What the End of the Fed's Buyback Program Means for Your Portfolio
The Federal Reserve is expected to end its quantitative easing strategy by the end of June. Many are worried that this will make bond prices drop. While it's possible, it's not a certainty. Let's see why.
Quantitative easing means the Federal Reserve tries to stimulate the economy by buying government bonds and other financial assets through newly created money, increasing the monetary base and banking system reserves. (It may also raise the prices of the financial assets purchased, lowering their yield.) This occurs when qualitative easing (the lowering of interest rates) hasn't proved sufficient and rates can't get lower.

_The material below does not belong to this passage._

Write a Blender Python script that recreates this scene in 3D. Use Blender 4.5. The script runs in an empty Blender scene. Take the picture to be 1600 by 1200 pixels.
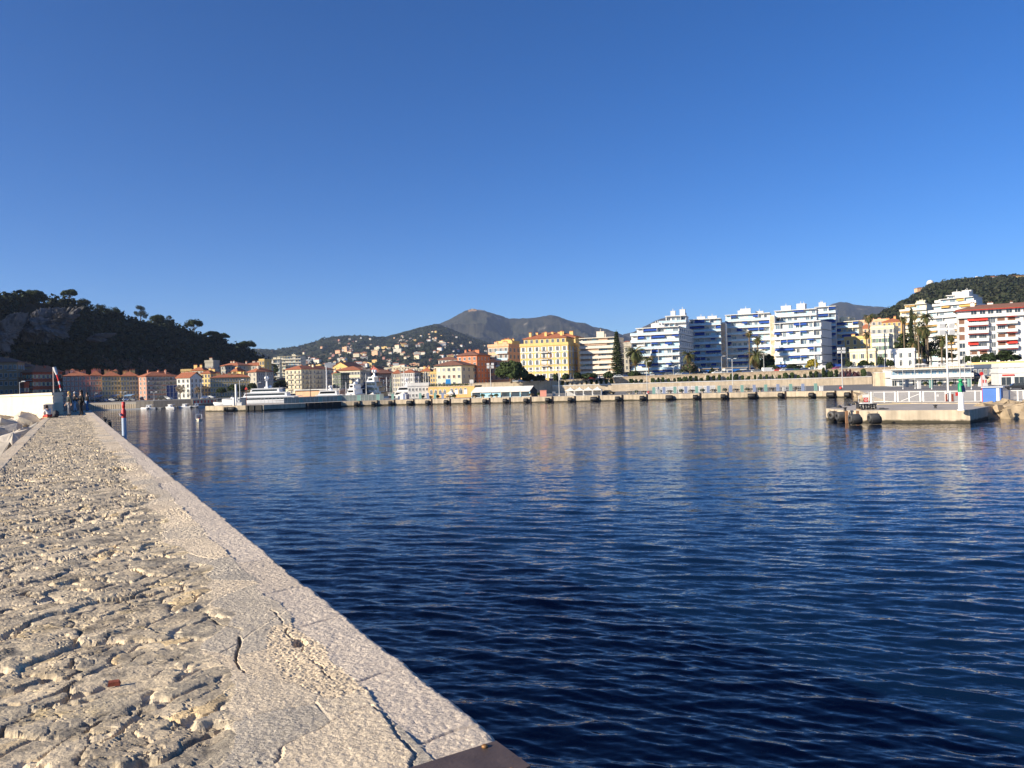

Over the past several years, the Fed has implemented two rounds of quantitative easing, with the latest round expected to end next month. The conventional wisdom seems to be that with the end of the Fed's support to the bond market, the prices of Treasury (and other) bonds will surely decrease, and yields will rise.
Knowledgeable investors know not to make the mistake of confusing information with knowledge you can use to generate market-beating returns. Unless you're in possession of inside information, the market has already incorporated what you know into prices. Certainly, the end of QE2 has been well publicized. Thus, that information is already embedded in prices.

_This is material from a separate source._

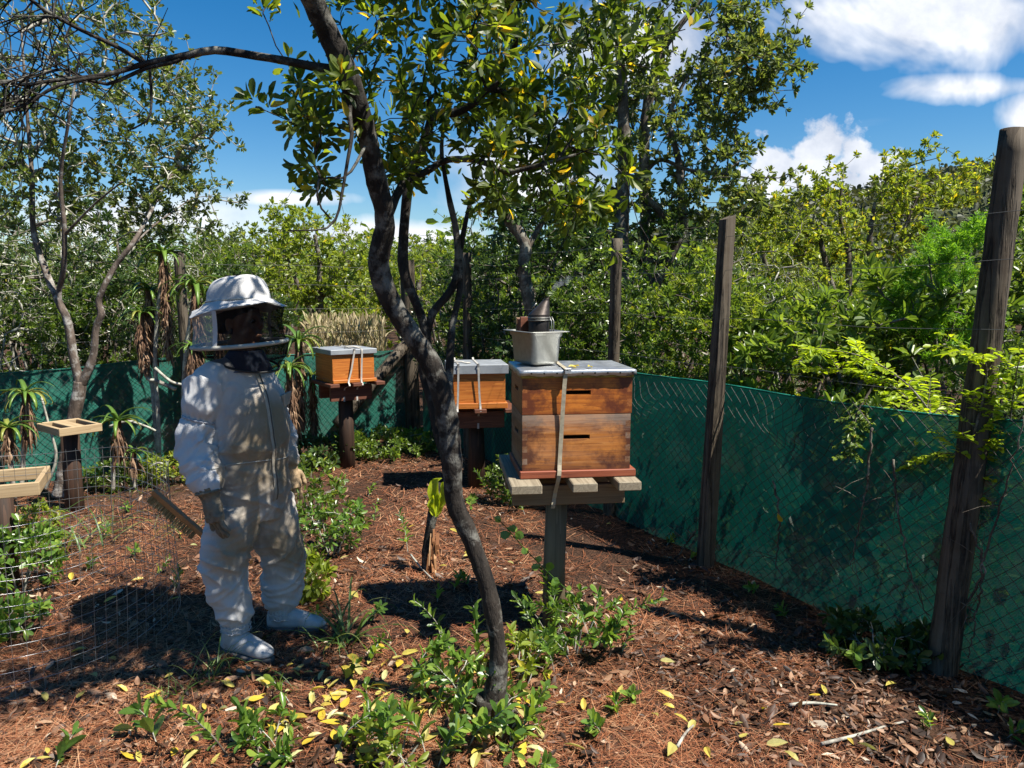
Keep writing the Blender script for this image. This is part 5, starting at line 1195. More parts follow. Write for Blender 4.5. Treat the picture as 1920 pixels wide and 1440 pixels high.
# waist seam
ws = [on_suit(.862 + .006*math.sin(a_*3), 0, .001, np.array(fv*math.cos(a_)+rv*math.sin(a_))) for a_ in np.linspace(-1.35, 1.35, 40)]
g = Geo(); g.tube(ws, .0022, 5, False); g.obj('waist_seam', PIPE, person)
# chest pocket with a pale flap
pq = on_suit(1.12, -.118, .006); nq = unit((fv*.9 - rv*.45)[None])[0]; sq_ = np.cross(up3, nq)
g = Geo()
g.loft([[pq+sq_*(-.042)+up3*(.012), pq+sq_*(.042)+up3*.02, pq+sq_*.034-up3*.035, pq-sq_*.030-up3*.04], [pq+nq*.018+sq_*(-.046)+up3*(.018), pq+nq*.018+sq_*(.050)+up3*.024, pq+nq*.012+sq_*.034-up3*.035, pq+nq*.012-sq_*.030-up3*.04]])
o = g.obj('chest_pocket', PLACK, person, False); bevel_obj(o, .003, 2)
# elastic bands
ELM = mat_plain('elastic_band', (.42, .43, .46), .8, 0, .4, 60, .4)
cb_ = shR*.39+elR*.61; g = Geo(); g.tube([cb_ + (e1*math.cos(a_)+e2*math.sin(a_))*(.074+.002*math.sin(a_*22)) for a_ in np.linspace(0, 6.2832, 90)], .0055, 6, False); g.obj('sleeve_elastic', ELM, person)
for an in (ankR, ankL):
    for dz_ in (.006, -.016):
        g = Geo(); g.tube([an + np.array([math.cos(a_)*(.063+.003*math.sin(a_*20)), math.sin(a_)*(.063+.003*math.sin(a_*20)), dz_+.003*math.sin(a_*9)]) for a_ in np.linspace(0, 6.2832, 80)], .0024, 5, False); g.obj('cuff_elastic', HATM, person)
# boots
BOOT = mat_plain('white_rubber', (.48, .475, .465), .45, 0, .30, 14, .25, spec=.5); SOLE = mat_plain('boot_sole', (.10, .10, .10), .7, 0, .4, 20, .2)
def boot(an, gp, dirb, ln=.275):
    d = unit(np.array([dirb[0], dirb[1], 0])[None])[0]; s_ = np.cross(up3, d); heel = np.array([gp[0], gp[1], 0.]) 
    g = Geo(); P = lambda u, v, z: heel + d*u + s_*v + up3*z
    rings = []
    for (u, hw, zt_, zb_) in ((-.072, .012, .075, .02), (-.066, .030, .085, .010), (-.04, .042, .095, .006), (0, .045, .105, .006), (.05, .045, .105, .008), (.09, .046, .092, .010), (.13, .049, .077, .010), (.165, .048, .066, .012), (.19, .040, .056, .016), (.205, .024, .044, .022), (.212, .010, .036, .026)):
        rings.append([P(u, hw*math.cos(t)*(1 if math.sin(t) < 0 else .92), (zt_+zb_)/2 + (zt_-zb_)/2*math.copysign(abs(math.sin(t))**.75, math.sin(t))) for t in np.arange(20)*2*math.pi/20])
    g.loft(rings)
    top = an + up3*.02; g.tube([P(-.012, 0, .05), P(-.010, 0, .10), (P(-.006, 0, .15)*.7+top*.3), top], [.048, .053, .055, .060], 18)
    me = remesh(g, .006, 5); me.materials.clear(); me.materials.append(BOOT); b = mobj('boot', me, person)
    g2 = Geo(); o1, o2, o3 = [], [], []
    for t in np.arange(40)*2*math.pi/40:
        u = .070 + .146*math.cos(t); hw = .047*(1 - .12*math.cos(t-1.2)) * (1.0 if u > 0.03 else .93) * (1 if .02 > u or u > .07 else .93); v = hw*math.copysign(abs(math.sin(t))**.8, math.sin(t))
        o1.append(P(u, v, -.004)); o2.append(P(u, v*1.03, .012)); o3.append(P(u, v*.98, .020))
    g2.loft([o1, o2, o3]); g2.obj('sole', SOLE, b)
    return b
def gnd(q): return np.array([q[0], q[1], hgt(q[0], q[1])])
boot(ankR, np.array([ankR[0]-.005, ankR[1]]), (.88, -.42)); boot(ankL, np.array([ankL[0], ankL[1]]), (1.0, -.05))
# gloves
def glove(name, wr, down, palmn, mat, curl, parent, thumb_side, size=1.0):
    d = unit(np.array(down, float)[None])[0]; n_ = np.array(palmn, float); n_ = unit((n_-d*(n_@d))[None])[0]; s_ = np.cross(d, n_)*thumb_side; k = size
    g = Geo()
    g.loft([ring3(wr + d*z*k, a*k, b*k, s_, n_, 16, 2.4) for z, a, b in ((-.035, .052, .046), (-.015, .046, .040), (.0, .040, .034), (.02, .040, .030), (.05, .047, .030), (.08, .049, .028), (.098, .045, .025))])
    for i, (off, ln, sp) in enumerate(((.038, .078, .16), (.013, .088, .04), (-.012, .082, -.08), (-.036, .064, -.20))):
        p0_ = wr + d*.088*k + s_*off*k; dd = unit((d + s_*sp)[None])[0]; pts = [p0_-d*.02*k, p0_]; c_ = 0
        for j, fr_ in enumerate((.42, .33, .25)):
            c_ += curl*(.8+.25*i*.3); q = dd*math.cos(c_) + n_*math.sin(c_); pts.append(pts[-1] + q*ln*fr_*k)
        g.tube(spline(np.array(pts), 12), np.linspace(.0112, .0085, 12)*k, 10)
    p0_ = wr + d*.022*k + s_*.036*k; pts = [p0_ - s_*.012*k, p0_ + s_*.016*k + d*.012*k + n_*.006*k, p0_ + s_*.034*k + d*.040*k + n_*.014*k, p0_ + s_*.038*k + d*.070*k + n_*.022*k]
    g.tube(spline(np.array(pts), 10), np.linspace(.0155, .0105, 10)*k, 10)
    me = remesh(g, .0034, 2, .4); V, Nn = arr(me); dd_ = np.array([.0035*noise.noise(Vector((q*34).tolist())) + .002*noise.noise(Vector((q*80).tolist())) for q in V]); setv(me, V+Nn*dd_[:, None])
    me.materials.clear(); me.materials.append(mat); o = mobj(name, me, parent)
    g = Geo(); pts = [wr - d*.018*k + (s_*math.cos(a_)*.050 + n_*math.sin(a_)*.043)*k*(1+.05*math.sin(a_*11)) for a_ in np.linspace(0, 6.2832, 60)]; g.tube(pts, .006*k, 6, False); g.obj('glove_cuff', mat, o)
    return o
GLV1 = mat_plain('grey_leather_glove', (.20, .165, .115), .7, 0, .5, 26, .5); GLV2 = mat_plain('tan_leather_glove', (.40, .28, .16), .7, 0, .35, 26, .5)
glove('glove', wrR+np.array([.0, -.0, -.02]), (.22, -.10, -1), (.62, .70, 0), GLV1, .20, person, -1, 1.12)
glove('glove', wrL+np.array([.0, -.0, -.01]), (.16, -.10, -1), (-.6, .6, 0), GLV2, .30, person, 1, 1.05)

# --- bee brush stuck in the back pocket
bb = U(376, 998, 3.38); bt = U(288, 922, 3.40); ax_ = unit((bt-bb)[None])[0]; nb3 = unit((np.array([-.45, -.10, -.85]) - ax_*(np.array([-.45, -.10, -.85])@ax_))[None])[0]; sd3 = np.cross(ax_, nb3)
brush = thing('bee_brush', 'orange wooden bee brush sticking out behind the beekeeper at hip height', 'brush', ((bb+bt)/2))
BRW = mat_plain('brush_wood', (.52, .19, .045), .5, 0, .3, 20, .1); BRI = mat_tone('bristles', [(0, (.12, .07, .025)), (.6, (.34, .22, .08)), (1, (.50, .36, .16))], .6)
Lb = np.linalg.norm(bt-bb); g = Geo(); g.loft([[bb+ax_*u + sd3*.020*a+nb3*.011*b for a, b in ((-1, -1), (1, -1), (1, 1), (-1, 1))] for u in np.linspace(-.10, Lb, 6)]); o = g.obj('brush_back', BRW, brush, False); bevel_obj(o, .003, 2)
g = Geo(); rb = np.random.default_rng(4)
for k in range(420):
    u = rb.uniform(.012, Lb-.004); b0 = bb+ax_*u + sd3*rb.uniform(-.013, .013) + nb3*.008; d = nb3 + rb.normal(0, .06, 3); L_ = .045*rb.uniform(.85, 1.1); w_ = ax_*.0011
    g.add([b0-w_, b0+w_, b0+d*L_+w_*.7, b0+d*L_-w_*.7], [(0, 1, 2, 3)], None, rb.random())
g.obj('bristles', BRI, brush, False, kind='stuff')
# ------------------------------------------------------------------ aloes
def aloe_leaf_mesh(nm, L, W, arch, tone, seedv):
    g = Geo(); rings = []; n = 8
    for i in range(n+1):
        f = i/n; x = L*math.sin(f*arch)/arch*1.0; z = L*((1-math.cos(f*arch*1.35))/(-arch*1.1) + f*.62)
        w_ = W*(1-f)**.7*(1 if f > 0 else 1); t_ = W*.22*(1-f*.9)
        rings.append([(x, -w_, z+w_*.35), (x, 0, z-t_*.4), (x, w_, z+w_*.35), (x, 0, z-t_*1.4)])
    g.loft(rings, True, True, 0); V = np.concatenate(g.V); g.tone = [np.clip(tone + (V[:, 0]/L)*.2, 0, 1)]
    return g.mesh(nm, LEAF_ALOE, True)
ALOE = [aloe_leaf_mesh('leaf', 1, .050, a, t, 0) for a, t in ((1.5, .2), (1.9, .45), (2.2, .6), (1.2, .1), (2.4, .85))]
def aloe(label, heads, stems, seed, base, group=None):
    """heads: (point, size, skirt length); stems: rows of points"""
    rg_ = np.random.default_rng(seed); root = thing('aloe', label, 'aloe', base, group)
    for rows, r_ in stems:
        S = spline(np.asarray(rows, float), 22); g = Geo(); g.tube(S, np.linspace(r_*1.15, r_, 22), 9, True, 0, .15, seed=seed); g.obj('stem', BARK_TWIG, root)
    for (c_, size, sk_) in heads:
        n = 17
        for k in range(n):
            a = k*2.399 + rg_.uniform(-.2, .2); lvl = k/n; ti = -.50*lvl*1.2 + .35 + rg_.uniform(-.15, .15)
            o = bpy.data.objects.new('leaf', ALOE[min(4, int(rg_.integers(0, 5)))]); finish(o, root); s_ = size*rg_.uniform(1.35, 1.95)
            o.matrix_basis = Matrix.Translation(Vector(c_ + np.array([0, 0, -.05*size*lvl]))) @ Matrix.Rotation(a, 4, 'Z') @ Matrix.Rotation(ti if k > 4 else -.55+.1*k, 4, 'Y') @ Matrix.Diagonal((s_, s_*1.0, s_, 1))
        if sk_ > .02:
            m_ = int(260*sk_/.5)+50; g = Geo()
            for k in range(m_):
                f = rg_.random()**.9; a = rg_.uniform(0, 6.28); rr = (.030+.022*math.sin(f*3.1))*rg_.uniform(.6, 1.25)*(.7+size); z = c_[2]-.03-sk_*f
                xo = c_[0] + (rows_off(stems, z)[0]-c_[0] if False else 0); L_ = rg_.uniform(.06, .16); w_ = rg_.uniform(.003, .007)
                q = np.array([c_[0]+math.cos(a)*rr*.6, c_[1]+math.sin(a)*rr*.6, z]); d = unit(np.array([[math.cos(a)*.25, math.sin(a)*.25, -1]]) + rg_.normal(0, .13, (1, 3)))[0]; s_ = np.array([-math.sin(a), math.cos(a), 0])*w_
                mid = q + d*L_*.5 + np.array([math.cos(a), math.sin(a), 0])*.012; e = q + d*L_
                g.add([q-s_, q+s_, mid+s_*1.0, mid-s_*1.0, e], [(0, 1, 2, 3)], [(3, 2, 4)], rg_.random())
            g.tube([c_, c_-np.array([0, 0, sk_])], [.032*(.7+size), .024*(.7+size)], 8, True, .15); g.obj('dry_skirt', SKIRT, root, False, kind='stuff')
    return root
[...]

Here's another way to think about the outlook for yields. The end of QE2 is a tightening of monetary policy. Thus, it could be seen as reducing the risk of inflation. That could reduce both the expected inflation rate and the risk premium for unexpected inflation, leading to lower yields and higher prices for nominal bonds.
The conventional wisdom also seems to be that QE2 is also a negative for the stock market. One objective of an easy monetary policy is to entice investors to take more risk, helping both the bond market and the stock market. However, investors could decide that the Fed's decision to end QE2 was taken because the Fed now has more confidence that the economic recovery is now self sustaining and no longer needs its support.

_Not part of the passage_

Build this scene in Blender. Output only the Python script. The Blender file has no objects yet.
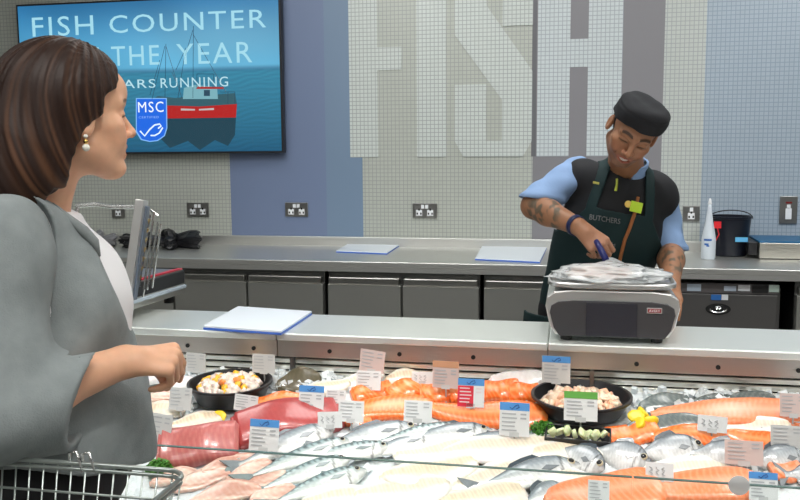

As always, my crystal ball is cloudy. As Casey Stengel supposedly said "Forecasting is very difficult, especially if it involves the future." And the evidence shows that there aren't any good forecasters. That's why Warren Buffett concluded that market forecasts tell you nothing about the market but a whole lot about the person doing the predicting.
The prudent strategy remains the same as always, maintain the discipline of adhering to your investment plan.